We will have to do portfolio management across all the different pieces and the subsystems that may make up the different components of this. We have to do human resources management, we always have to have the proper person working on the proper thing at the proper time. Quality management, of course, and then knowledge management. We want to be sure that in our knowledge management process, we're not only managing, controlling, and capturing the knowledge that we are making use of, but we want to be sure that we capture anything that we learn through this process so that the next time, assuming we have a next time, we will have learned our lessons and we will do a better job and improve the quality of any subsequent product. Now the ISO 21827 of 2008 outlines the system security engineering Capability Maturity Model. This was an adaptation of the original concept of the Capability Maturity Model developed by Carnegie Mellon Software Engineering Institute. And what was attempted here, was to apply that logic and that process, that system of thinking, and behavioral modification, which is what a CMM actually is, to the idea of doing system security engineering to enhance the rigor of systems engineering processes brought to the security world. We want to bring this into project lifecycles, at every stage. We want to spread this into the entire organization. 

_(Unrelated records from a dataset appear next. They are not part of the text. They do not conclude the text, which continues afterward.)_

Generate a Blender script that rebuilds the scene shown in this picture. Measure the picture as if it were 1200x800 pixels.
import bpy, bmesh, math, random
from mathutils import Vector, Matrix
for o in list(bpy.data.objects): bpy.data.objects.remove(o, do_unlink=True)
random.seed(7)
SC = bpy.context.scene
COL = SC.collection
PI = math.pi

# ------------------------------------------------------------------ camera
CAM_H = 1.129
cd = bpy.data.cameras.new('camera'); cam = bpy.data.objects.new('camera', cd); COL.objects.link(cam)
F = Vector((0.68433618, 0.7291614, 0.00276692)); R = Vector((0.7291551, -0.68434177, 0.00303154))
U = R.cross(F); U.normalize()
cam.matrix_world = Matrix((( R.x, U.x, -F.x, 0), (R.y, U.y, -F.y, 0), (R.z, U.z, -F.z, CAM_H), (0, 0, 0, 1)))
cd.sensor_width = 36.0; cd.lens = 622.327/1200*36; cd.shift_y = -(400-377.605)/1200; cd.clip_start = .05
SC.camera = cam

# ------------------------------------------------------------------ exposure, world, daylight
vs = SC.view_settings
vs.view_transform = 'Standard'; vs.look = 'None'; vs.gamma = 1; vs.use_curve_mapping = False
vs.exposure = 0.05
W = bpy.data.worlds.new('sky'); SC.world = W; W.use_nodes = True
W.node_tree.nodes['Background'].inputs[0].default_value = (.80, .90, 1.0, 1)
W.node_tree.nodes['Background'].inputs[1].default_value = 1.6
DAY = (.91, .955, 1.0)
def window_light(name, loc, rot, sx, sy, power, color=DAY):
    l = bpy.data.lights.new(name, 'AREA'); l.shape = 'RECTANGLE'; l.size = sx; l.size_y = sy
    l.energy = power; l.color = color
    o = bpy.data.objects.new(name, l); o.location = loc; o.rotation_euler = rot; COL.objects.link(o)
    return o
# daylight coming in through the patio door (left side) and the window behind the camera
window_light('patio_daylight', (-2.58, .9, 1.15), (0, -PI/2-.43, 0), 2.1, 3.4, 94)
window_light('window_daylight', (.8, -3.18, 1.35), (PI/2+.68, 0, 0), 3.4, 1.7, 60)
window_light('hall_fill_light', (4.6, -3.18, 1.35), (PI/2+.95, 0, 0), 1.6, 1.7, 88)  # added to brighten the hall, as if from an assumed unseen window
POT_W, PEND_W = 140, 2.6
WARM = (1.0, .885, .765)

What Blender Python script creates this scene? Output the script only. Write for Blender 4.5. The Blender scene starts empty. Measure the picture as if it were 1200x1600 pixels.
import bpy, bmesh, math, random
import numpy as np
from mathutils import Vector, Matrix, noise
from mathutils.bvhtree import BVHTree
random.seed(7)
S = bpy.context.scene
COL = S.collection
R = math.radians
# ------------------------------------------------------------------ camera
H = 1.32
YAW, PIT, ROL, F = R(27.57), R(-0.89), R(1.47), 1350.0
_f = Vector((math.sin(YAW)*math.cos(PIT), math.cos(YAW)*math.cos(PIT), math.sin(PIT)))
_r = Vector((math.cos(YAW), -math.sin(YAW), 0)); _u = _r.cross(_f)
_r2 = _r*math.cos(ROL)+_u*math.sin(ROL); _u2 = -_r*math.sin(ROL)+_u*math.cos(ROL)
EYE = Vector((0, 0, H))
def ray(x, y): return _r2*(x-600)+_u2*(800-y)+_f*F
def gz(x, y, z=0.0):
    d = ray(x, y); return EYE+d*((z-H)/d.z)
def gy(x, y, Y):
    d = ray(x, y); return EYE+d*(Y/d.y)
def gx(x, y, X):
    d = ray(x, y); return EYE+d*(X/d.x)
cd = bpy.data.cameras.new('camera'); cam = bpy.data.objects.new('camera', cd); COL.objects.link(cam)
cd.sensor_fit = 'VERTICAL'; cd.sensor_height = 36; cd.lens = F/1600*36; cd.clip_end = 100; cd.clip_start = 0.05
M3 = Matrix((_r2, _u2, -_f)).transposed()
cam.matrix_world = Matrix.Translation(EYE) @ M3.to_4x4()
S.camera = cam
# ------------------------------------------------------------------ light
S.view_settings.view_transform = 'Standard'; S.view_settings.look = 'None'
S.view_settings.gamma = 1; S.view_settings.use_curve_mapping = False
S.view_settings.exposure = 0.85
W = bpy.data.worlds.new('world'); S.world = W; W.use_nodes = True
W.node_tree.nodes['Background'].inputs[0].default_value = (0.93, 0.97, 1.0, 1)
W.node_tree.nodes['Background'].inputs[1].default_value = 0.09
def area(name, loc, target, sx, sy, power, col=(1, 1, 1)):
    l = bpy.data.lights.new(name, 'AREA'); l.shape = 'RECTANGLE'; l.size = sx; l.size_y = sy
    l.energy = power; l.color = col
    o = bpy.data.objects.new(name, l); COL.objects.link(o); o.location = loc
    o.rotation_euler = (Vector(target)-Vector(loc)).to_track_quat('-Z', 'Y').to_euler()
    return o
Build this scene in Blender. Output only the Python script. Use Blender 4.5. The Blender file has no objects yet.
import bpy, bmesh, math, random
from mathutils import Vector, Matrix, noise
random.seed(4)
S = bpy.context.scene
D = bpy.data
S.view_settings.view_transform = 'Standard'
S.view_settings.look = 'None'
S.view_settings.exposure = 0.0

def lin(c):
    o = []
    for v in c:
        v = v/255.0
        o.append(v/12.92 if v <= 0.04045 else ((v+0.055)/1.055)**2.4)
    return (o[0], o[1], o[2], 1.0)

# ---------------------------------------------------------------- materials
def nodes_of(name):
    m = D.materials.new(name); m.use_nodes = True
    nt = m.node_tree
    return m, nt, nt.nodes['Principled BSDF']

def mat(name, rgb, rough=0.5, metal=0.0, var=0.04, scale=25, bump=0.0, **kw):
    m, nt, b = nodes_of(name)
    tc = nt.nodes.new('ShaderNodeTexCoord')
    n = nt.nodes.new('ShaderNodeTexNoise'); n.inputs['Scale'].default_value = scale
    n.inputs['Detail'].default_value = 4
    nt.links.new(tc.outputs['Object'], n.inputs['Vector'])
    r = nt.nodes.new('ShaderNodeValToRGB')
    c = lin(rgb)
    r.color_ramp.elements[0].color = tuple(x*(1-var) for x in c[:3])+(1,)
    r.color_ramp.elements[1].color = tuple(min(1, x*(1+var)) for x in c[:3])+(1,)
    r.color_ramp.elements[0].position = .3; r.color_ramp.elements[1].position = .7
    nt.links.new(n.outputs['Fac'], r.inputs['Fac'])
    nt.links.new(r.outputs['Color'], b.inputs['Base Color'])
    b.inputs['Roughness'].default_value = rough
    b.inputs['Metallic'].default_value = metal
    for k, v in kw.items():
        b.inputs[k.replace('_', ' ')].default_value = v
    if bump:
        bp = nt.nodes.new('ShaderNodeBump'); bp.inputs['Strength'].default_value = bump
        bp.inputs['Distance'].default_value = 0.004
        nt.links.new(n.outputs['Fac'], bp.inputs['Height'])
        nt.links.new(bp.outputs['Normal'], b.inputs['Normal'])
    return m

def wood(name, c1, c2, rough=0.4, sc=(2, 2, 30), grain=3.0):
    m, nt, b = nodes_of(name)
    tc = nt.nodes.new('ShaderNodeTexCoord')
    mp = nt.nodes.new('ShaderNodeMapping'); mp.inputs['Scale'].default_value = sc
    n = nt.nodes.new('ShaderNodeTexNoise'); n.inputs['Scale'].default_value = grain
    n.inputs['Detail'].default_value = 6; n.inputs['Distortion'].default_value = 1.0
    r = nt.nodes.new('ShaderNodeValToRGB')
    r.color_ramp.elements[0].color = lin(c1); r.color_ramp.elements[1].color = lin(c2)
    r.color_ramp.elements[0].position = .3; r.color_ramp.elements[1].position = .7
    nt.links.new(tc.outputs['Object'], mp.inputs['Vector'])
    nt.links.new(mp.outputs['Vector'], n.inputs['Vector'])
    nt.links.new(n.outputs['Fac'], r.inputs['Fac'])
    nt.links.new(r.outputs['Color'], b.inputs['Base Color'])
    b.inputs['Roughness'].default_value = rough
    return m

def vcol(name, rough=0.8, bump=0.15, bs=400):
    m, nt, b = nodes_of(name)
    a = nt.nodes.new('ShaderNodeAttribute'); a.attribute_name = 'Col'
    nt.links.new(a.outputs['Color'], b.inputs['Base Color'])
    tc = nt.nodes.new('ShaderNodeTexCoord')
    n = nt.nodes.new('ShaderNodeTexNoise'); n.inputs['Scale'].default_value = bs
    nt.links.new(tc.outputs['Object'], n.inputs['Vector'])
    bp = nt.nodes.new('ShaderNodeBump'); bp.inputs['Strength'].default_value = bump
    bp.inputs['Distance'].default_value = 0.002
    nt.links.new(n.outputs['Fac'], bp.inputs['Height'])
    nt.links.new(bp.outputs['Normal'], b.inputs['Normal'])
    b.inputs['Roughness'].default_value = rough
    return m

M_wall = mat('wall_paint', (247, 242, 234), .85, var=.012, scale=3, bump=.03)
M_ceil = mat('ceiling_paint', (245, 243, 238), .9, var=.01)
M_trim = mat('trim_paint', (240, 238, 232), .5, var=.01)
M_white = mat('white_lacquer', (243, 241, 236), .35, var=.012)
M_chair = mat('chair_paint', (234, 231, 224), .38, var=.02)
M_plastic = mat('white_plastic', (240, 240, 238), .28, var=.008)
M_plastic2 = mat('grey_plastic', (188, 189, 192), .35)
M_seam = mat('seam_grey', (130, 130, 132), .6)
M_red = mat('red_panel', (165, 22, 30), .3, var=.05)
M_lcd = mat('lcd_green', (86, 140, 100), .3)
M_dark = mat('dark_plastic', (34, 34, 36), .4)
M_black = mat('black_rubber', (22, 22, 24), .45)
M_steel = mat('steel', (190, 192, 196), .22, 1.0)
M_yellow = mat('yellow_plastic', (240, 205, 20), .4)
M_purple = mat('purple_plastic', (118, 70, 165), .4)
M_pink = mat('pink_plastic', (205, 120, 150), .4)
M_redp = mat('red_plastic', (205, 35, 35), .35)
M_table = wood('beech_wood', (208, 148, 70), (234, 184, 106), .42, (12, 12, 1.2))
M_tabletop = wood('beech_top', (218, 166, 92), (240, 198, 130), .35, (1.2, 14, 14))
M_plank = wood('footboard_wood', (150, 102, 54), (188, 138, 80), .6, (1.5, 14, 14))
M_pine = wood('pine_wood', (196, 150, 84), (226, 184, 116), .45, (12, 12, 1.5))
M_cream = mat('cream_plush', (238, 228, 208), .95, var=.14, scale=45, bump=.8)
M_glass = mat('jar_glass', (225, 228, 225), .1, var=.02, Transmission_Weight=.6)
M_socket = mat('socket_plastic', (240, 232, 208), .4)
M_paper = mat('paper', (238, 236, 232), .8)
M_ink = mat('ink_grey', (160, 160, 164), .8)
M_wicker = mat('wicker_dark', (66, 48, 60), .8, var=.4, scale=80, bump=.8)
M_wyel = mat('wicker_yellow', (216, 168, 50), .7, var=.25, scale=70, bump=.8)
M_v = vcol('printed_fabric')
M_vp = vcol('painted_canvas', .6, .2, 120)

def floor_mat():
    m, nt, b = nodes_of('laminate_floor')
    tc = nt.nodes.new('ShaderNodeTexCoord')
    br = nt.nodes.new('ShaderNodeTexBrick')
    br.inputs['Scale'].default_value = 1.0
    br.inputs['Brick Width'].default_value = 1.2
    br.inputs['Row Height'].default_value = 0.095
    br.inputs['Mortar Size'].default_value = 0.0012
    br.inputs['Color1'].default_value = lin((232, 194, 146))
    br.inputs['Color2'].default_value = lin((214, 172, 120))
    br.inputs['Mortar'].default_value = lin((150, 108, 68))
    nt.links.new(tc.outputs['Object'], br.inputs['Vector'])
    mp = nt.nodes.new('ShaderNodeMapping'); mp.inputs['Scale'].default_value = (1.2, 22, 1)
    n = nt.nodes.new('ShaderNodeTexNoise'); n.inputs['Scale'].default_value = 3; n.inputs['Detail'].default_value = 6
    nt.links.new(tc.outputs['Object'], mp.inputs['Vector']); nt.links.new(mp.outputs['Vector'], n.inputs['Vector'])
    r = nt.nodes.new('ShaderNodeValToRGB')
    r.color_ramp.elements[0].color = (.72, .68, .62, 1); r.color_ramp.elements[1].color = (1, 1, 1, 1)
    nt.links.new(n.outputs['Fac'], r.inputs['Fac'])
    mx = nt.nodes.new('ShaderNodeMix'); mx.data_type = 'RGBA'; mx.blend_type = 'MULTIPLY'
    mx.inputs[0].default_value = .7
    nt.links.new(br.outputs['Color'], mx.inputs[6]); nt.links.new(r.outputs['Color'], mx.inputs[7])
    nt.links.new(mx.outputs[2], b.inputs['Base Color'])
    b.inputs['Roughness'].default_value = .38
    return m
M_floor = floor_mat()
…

Now that's not to say that it's to take over everything up to the CEO's office, but this is a pervasive philosophy, the notion of a Capability Maturity Model, and it does have to have wider application to ensure that the systems security engineering processes, the systems engineering process, and the enabling processes all reflect the same process based logic. This needs to exist with the other disciplines that we have, again, those enabling and supporting processes that make this particular one possible. And it has to govern the interactions we'll have with other organizational elements, because it will drive what the acquisition people do, what the procurement folks do, the overall systems management folks, if we have certification and accreditation people, and then ultimately external auditors and evaluators.